Death of Abraham Alikhanian (December 8, 1970)
Abraham Alikhanian is widely recognized as one of the leading Soviet physicists who specialized in particle and nuclear physics. He also joined the atomic bomb project and led the development of heavy water reactors.
Alikhanian (Abram Alikhanov in Russian) was born on March 4, 1904, in Elizavetpol, the historical Armenian city of Gandzak (today Ganja, in Azerbaijan). His father was a railroad engineer in the Transcaucasus Railway. His younger brother Artem (1908-1978) was also a noted physicist. They had two sisters. His family lived in Alexandropol (today Gyumri) in 1912–13, where Alikhanian attended a commercial college. Then they moved to Tiflis (today Tbilisi), where they stayed until 1918, and returned to Alexandropol until the Turkish-Armenian war of 1920. After another move to Tiflis, he graduated from a commercial college in 1921. Although he enrolled in the Polytechnic Institute of Tiflis, he did not study for the most part to help support himself and his family.
In 1923 Alikhanian moved to Leningrad (now St. Petersburg) and enrolled in the chemistry department of the Polytechnic Institute, transferring to the department of physics and mechanics a year later. In 1927 he began working part-time at the Physical-Technical Institute in Leningrad as a researcher focusing on X-rays and solid-state physics and became a full-time researcher after graduating and publishing his first paper in 1929. He published his first paper in 1929. He began a long-time collaboration with his younger brother Artem and Lev Artsimovich in 1930.
Alikhanian switched to nuclear physics in 1933, following the discovery of the neutron and the positron the year before. He was appointed head of the positron laboratory at the Department of Solid-State Physics at the Physical-Technical Institute. In 1939, he was elected corresponding member of the Soviet Academy of Sciences and in 1943, full member. In the same year, he was elected full member of the newly created Armenian Academy of Sciences.

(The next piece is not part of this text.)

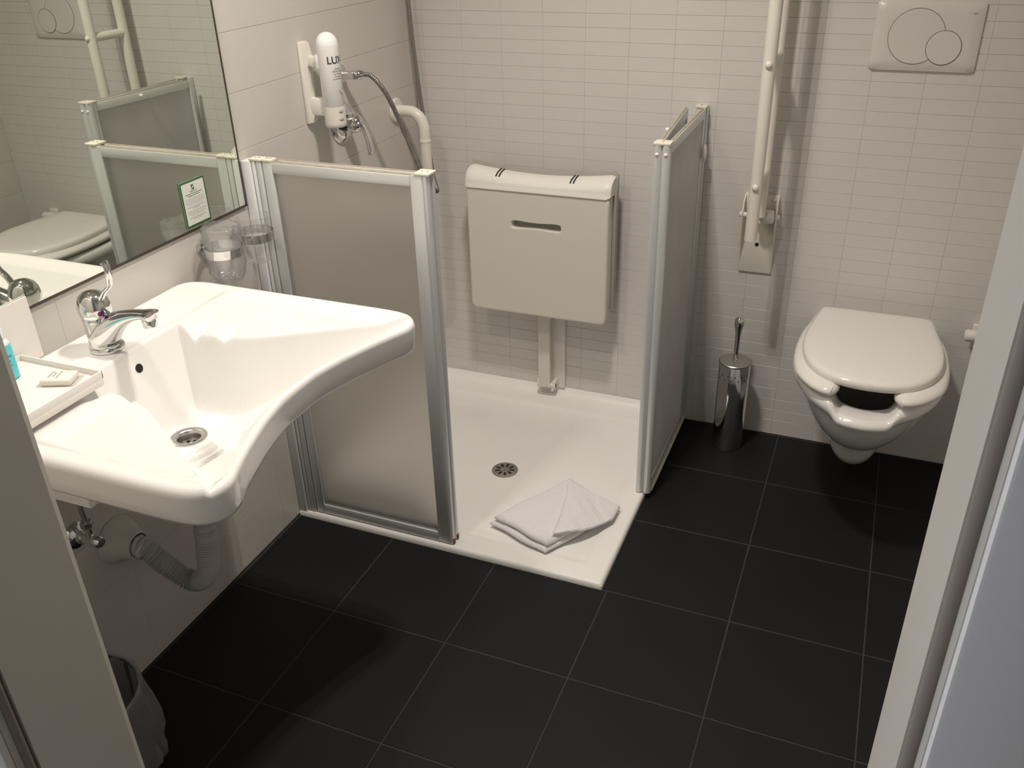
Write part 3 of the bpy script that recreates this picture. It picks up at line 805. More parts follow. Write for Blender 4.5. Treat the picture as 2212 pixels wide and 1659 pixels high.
# back of the skirt against the wall: two steel fixings stay hidden; drain fitting and overflow
zdr = float(basin_top(np.array([[DRN[0] + 0.024, 0.0]]), np.array([0.2]))[0])
dx, dy = DRN[0], SY
df = MB().lathe([(0.0345, 0.0000), (0.0345, 0.0020), (0.032, 0.0032), (0.027, 0.0030), (0.0225, 0.0005), (0.0205, -0.004), (0.0200, -0.020)], (dx, dy, zdr), seg=40, caps=False).build('drain_ring', 'dull_chrome', wb, fix=True)
sd = MB().cyl((dx, dy, zdr - 0.0185), (dx, dy, zdr - 0.016), 0.0203, seg=32).build('drain_strainer', 'brushed_steel', wb)
for k in range(6):
    a = 2 * PI * k / 6 + 0.5
    p = Vector((dx + 0.0125 * math.cos(a), dy + 0.0125 * math.sin(a), zdr - 0.0162))
    MB().cyl(p, p + Vector((0, 0, 0.0006)), 0.0040, seg=12).build('strainer_hole', 'gap_dark', sd, angle=0)
MB().cyl((dx, dy, zdr - 0.016), (dx, dy, zdr - 0.0135), 0.0035, seg=12).build('strainer_screw', 'chrome', sd)
xs = np.linspace(0.13, 0.2, 300); zz = basin_top(np.stack([xs, np.zeros(300)], 1), np.full(300, 0.15))
io = int(np.argmin(np.abs(zz - 0.786))); xo = xs[io]
sl = (zz[io + 3] - zz[io - 3]) / (xs[io + 3] - xs[io - 3]); nrm = Vector((-sl, 0, 1)).normalized()
p = Vector((xo, SY, 0.786))
MB().lathe([(0.0105, -0.002), (0.0105, 0.0004), (0.0095, 0.0009), (0.0088, 0.0004), (0.0086, -0.002)], p, nrm, 28, False).build('overflow_ring', 'ceramic', wb)
MB().cyl(p - nrm * 0.003, p + nrm * 0.0003, 0.0089, seg=24).build('overflow_hole', 'gap_dark', wb, angle=0)

# ------------------------------------------------------------------ tap
tp = thing('basin_tap', 'chrome single-lever tap standing on the washbasin', 'tap', (0.097, -1.466, 0.8195))
tx, ty, tz = 0.097, -1.466, 0.8195
MB().lathe([(0.030, 0.0), (0.0315, 0.002), (0.0315, 0.006), (0.0295, 0.009), (0.0280, 0.010)], (tx, ty, tz), seg=40).build('base_ring', 'chrome', tp)
body = [(0.0275, 0.009), (0.0262, 0.02), (0.0252, 0.04), (0.0256, 0.055), (0.0262, 0.062), (0.0250, 0.066)]
MB().lathe(body, (tx - 0.004, ty, tz), (-0.06, 0, 1), seg=40).build('body', 'chrome', tp)
# spout: flared out of the body, flattening towards the outlet
P = smooth_path([(tx - 0.002, ty, tz + 0.026), (tx + 0.020, ty, tz + 0.046), (tx + 0.050, ty, tz + 0.066), (tx + 0.085, ty, tz + 0.080), (tx + 0.115, ty, tz + 0.086), (tx + 0.132, ty, tz + 0.086)], 8)
n2 = len(P); r_ = []; f_ = []
for i in range(n2):
    t = i / (n2 - 1)
    r_.append(0.0285 - 0.0135 * sst(0.0, 0.75, t) + 0.003 * sst(0.7, 0.93, t) - 0.010 * sst(0.95, 1.0, t) * t)
    f_.append(1.0 - 0.45 * sst(0.1, 0.8, t))
MB().tube(P, r_, 24, True, f_, up=(-0.5, 0, 1)).build('spout', 'chrome', tp)
MB().lathe([(0.012, 0.0), (0.0125, 0.002), (0.0125, 0.018), (0.0105, 0.019), (0.0, 0.0185)], (tx + 0.117, ty, tz + 0.082), (0.12, 0, -1), 28).build('aerator', 'chrome', tp)
hx = tx - 0.006
MB().lathe([(0.0262, 0.0), (0.0285, 0.004), (0.0295, 0.012), (0.0290, 0.022), (0.0262, 0.032), (0.0215, 0.040), (0.014, 0.0455), (0.006, 0.048), (0.0, 0.0485)], (hx, ty, tz + 0.067), (-0.05, 0, 1), seg=40).build('head', 'chrome', tp)
P = smooth_path([(hx + 0.018, ty, tz + 0.096), (hx + 0.034, ty, tz + 0.117), (hx + 0.050, ty, tz + 0.131), (hx + 0.055, ty, tz + 0.150), (hx + 0.055, ty, tz + 0.168), (hx + 0.050, ty, tz + 0.178)], 7)
r_ = [0.007 + 0.001 * math.sin(i) * 0 + (0.0022 * sst(0.75, 1, i / (len(P) - 1))) - 0.006 * sst(0.95, 1, i / (len(P) - 1)) for i in range(len(P))]
MB().tube(P, r_, 16, True, 0.5, up=(1, 0, 0.6)).build('lever', 'chrome', tp)
for s, mt in ((-1, 'indicator_red'), (1, 'indicator_blue')):
    a = Vector((0.90, -0.42 + 0.06 * s, -0.05)).normalized()
    p = Vector((hx, ty, tz + 0.080)) + a * 0.0292
    MB().lathe([(0.0044, -0.001), (0.0044, 0.0008), (0.0, 0.0011)], p, a, 14).build('indicator', mt, tp)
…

Abraham and Artem Alikhanian established the Yerevan Physics Institute in 1943 as a branch of the Yerevan State University. After returning to Russia, Abraham Alikhanian worked at the Institute for Physical Problems in Moscow from 1944 to 1946. Between 1947 and 1951, he headed the Department of Structure of Matter at the Faculty of Physics and Technology of Moscow State University. He helped organize the Nuclear Physics Division of the Soviet Academy of Sciences.
Alikhanian was involved in the Soviet atomic bomb project in 1942. He led the research on the construction of a heavy-water reactor.
Laboratory no. 3 of the Soviet Academy of Sciences, headed by Alikhanov, was established in Moscow in 1945. It was renamed Heat-Engineering Laboratory in 1949 and Institute for Theoretical and Experimental Physics (ITEP) in 1958. The institute was initially focused on the construction of the first nuclear reactor based on heavy water in the USSR, which operated between 1949 and 1987. The reactor was not invented for nuclear power generation, but for experiments that would advance the design and construction of other reactors.
Alikhanian also led the project to design the first industrial heavy-water reactor in the Soviet Union. After its completion, by 1952, the main direction of his institute became the construction of a high-energy accelerator, which was commissioned in 1961. The accelerator made it possible to conduct research on elementary particle physics on a broader scale and became the prototype for the largest proton accelerator in the world at the time, which was commissioned in 1967.
Alikhanian never joined the Communist Party and, according to his colleague Boris L. Joffe, he was “fairly outspoken” and “did not like the Soviet regime.” He directed the institute until his retirement in 1968. He married twice and had four children. He suffered a stroke in 1964 and passed away in Moscow on December 8, 1970, at the age of 66. He was buried at the Novodevichy Cemetery.
ITEP was named after Abraham Alikhanian in 2004. A street in Yerevan is named for the Alikhanian brothers, while a street in Moscow was renamed Academician Alikhanov Street in 2018.